Believing Content is Still King
Sure, great content delivered in the proper context still delivers reach and frequency in whatever mass channels we pursue, including digital. Smart online ad spends and compelling sites and videos can drive big metrics. But this carry-over mentality from the GRP days of TV falls short in social media. Generating views, likes and comments on our brand's social pages and profiles aren't lofty enough goals.

Chasing Views, Likes, and Comments
A Facebook fan simply watching our video or reading a brand post is a lost opportunity. Even comments, likes, and app engagements aren't enough since propagation is limited to fleeting, mostly unseen blips in a few friends' tickers. Most Facebook time is spent on personal profiles and news feeds--not on brand Pages as we'd like to believe. True social media success lies in an agency's ability to get brand content into those streams, and this happens best when fans talk directly to their friends on our brands' behalf. Facebook is actively educating agencies in how to think "Social By Design", making a fan's friend network an integral part of the experience. Put another way, if a fan has zero friends and the app or campaign still works then it doesn't belong on Facebook. The real goal is to get people to include brand content in their own conversations with their friends, which leads us to mistake #3...

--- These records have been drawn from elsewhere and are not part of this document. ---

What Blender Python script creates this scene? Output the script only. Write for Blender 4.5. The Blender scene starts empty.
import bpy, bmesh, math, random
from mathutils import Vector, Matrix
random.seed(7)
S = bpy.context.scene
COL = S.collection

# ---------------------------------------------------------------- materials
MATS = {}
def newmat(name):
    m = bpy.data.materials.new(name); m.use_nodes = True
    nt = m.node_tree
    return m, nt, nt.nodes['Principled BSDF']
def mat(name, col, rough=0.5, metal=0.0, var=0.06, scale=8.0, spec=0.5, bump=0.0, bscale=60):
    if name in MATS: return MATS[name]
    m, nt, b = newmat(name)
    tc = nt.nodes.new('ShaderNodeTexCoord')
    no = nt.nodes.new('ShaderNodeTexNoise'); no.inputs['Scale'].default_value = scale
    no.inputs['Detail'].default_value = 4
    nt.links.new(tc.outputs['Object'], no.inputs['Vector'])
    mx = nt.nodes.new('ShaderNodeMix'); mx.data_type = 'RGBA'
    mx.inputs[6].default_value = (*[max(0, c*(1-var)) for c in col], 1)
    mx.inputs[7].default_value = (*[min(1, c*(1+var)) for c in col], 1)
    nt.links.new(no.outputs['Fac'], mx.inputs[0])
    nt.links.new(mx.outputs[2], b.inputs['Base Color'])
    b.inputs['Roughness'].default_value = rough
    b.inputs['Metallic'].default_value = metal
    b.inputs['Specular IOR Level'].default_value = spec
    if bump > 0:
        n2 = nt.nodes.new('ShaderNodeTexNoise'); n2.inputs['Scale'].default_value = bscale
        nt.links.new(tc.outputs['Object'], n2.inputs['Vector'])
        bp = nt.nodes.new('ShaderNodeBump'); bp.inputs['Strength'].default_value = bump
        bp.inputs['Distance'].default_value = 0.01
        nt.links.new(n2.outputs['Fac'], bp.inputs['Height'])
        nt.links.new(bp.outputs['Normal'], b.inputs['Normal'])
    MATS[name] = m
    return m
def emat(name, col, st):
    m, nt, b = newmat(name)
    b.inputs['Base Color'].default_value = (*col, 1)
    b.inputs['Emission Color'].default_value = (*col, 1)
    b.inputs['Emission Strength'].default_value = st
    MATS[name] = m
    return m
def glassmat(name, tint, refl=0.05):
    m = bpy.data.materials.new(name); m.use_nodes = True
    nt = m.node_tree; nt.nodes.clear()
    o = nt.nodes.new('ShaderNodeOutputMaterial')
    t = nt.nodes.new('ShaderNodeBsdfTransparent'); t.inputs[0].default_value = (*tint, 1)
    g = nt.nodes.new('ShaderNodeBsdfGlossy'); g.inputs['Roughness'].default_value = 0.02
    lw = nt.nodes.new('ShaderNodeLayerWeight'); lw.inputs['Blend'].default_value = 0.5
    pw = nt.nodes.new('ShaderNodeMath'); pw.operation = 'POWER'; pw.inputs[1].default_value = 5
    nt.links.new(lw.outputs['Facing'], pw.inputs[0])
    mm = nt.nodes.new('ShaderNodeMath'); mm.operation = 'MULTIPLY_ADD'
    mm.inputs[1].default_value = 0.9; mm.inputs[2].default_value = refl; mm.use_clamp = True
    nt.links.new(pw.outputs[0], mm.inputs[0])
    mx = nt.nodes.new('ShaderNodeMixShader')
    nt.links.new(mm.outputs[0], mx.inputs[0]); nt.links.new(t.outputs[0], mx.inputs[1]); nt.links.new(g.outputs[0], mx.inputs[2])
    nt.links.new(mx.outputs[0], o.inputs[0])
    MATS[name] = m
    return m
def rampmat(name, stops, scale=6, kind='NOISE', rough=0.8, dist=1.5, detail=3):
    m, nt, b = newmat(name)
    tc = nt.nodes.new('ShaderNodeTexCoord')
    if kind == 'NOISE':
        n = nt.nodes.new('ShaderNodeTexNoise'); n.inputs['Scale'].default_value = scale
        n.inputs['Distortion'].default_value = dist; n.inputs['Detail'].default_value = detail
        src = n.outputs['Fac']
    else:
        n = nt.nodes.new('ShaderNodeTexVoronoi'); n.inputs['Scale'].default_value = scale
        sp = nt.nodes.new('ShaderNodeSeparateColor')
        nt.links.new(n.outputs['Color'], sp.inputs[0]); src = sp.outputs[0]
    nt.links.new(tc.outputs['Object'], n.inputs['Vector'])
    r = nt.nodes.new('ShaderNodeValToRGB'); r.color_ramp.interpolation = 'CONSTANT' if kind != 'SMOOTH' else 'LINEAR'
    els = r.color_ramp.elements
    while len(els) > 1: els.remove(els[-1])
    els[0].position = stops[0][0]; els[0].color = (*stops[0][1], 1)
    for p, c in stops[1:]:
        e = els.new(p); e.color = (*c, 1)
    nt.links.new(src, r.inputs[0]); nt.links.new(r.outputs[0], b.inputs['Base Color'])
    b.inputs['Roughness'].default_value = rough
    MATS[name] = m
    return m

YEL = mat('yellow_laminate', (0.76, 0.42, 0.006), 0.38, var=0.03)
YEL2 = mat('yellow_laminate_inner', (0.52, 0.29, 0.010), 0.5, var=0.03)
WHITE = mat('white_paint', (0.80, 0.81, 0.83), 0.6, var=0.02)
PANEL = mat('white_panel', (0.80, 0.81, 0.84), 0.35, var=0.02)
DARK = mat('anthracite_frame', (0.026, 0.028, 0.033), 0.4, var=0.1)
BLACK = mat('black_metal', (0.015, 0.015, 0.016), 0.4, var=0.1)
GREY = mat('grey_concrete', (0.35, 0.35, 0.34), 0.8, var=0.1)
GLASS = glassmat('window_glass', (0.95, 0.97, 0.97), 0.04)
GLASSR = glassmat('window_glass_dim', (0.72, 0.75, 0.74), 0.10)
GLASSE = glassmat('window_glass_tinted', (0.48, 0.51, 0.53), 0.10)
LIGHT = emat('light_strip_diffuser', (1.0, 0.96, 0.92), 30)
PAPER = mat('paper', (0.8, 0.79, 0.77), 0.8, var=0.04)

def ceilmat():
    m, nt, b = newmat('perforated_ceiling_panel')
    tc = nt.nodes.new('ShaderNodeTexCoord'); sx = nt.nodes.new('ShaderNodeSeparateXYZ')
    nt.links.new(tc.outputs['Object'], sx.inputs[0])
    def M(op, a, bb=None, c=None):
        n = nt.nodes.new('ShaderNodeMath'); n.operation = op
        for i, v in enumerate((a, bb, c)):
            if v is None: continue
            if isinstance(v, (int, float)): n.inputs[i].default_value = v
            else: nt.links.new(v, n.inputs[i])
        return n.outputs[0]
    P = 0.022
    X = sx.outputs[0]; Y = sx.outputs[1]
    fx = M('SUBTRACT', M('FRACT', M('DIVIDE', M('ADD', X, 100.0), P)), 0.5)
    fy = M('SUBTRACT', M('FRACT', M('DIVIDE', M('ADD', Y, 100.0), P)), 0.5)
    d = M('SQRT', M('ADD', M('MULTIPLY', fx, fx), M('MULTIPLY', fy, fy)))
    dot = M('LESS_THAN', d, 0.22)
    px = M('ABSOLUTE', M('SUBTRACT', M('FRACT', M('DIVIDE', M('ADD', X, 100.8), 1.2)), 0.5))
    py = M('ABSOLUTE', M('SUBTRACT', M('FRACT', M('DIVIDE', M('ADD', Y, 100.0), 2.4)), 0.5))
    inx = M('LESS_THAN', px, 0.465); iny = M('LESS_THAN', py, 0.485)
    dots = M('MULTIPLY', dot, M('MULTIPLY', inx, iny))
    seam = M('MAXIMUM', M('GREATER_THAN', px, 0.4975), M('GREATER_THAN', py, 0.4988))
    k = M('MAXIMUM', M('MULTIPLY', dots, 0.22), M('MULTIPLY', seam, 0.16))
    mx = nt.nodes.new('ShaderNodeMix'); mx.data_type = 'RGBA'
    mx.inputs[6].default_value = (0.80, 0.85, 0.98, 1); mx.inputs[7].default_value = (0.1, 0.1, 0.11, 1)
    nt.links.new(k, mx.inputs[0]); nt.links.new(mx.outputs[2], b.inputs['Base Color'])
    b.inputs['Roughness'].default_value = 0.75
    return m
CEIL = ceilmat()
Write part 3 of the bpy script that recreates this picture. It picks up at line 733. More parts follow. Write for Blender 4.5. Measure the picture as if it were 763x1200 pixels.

Thinking We're Part of the Conversation
People chat socially with their friends. Not with brands. They may write the occasional response to a brand post or start a thread on their favorite brand's wall but it's still all about them. As agencies the best we can hope for is to inject ourselves at the right time to provide value and let people know we're there. Like a parent in a big crowd of kids, we want them to know we support them but we know we'll never really be a part of their conversation. Throw in a timely comment or respond when they ask something -- be properly engaged -- but understand it's their time with their friends. It isn't about us or our brands.

Look to campaigns like Huggies Hong Kong (sharing baby photos with friends) and 1-800-FLOWERS (telling your friends which flowers you like the best) for some recent effective examples. Getting our clients' brands into news feeds doesn't have to be a complex or expensive investment. But if done right it can lead to unprecedented reach and advertising success in an increasingly social online world.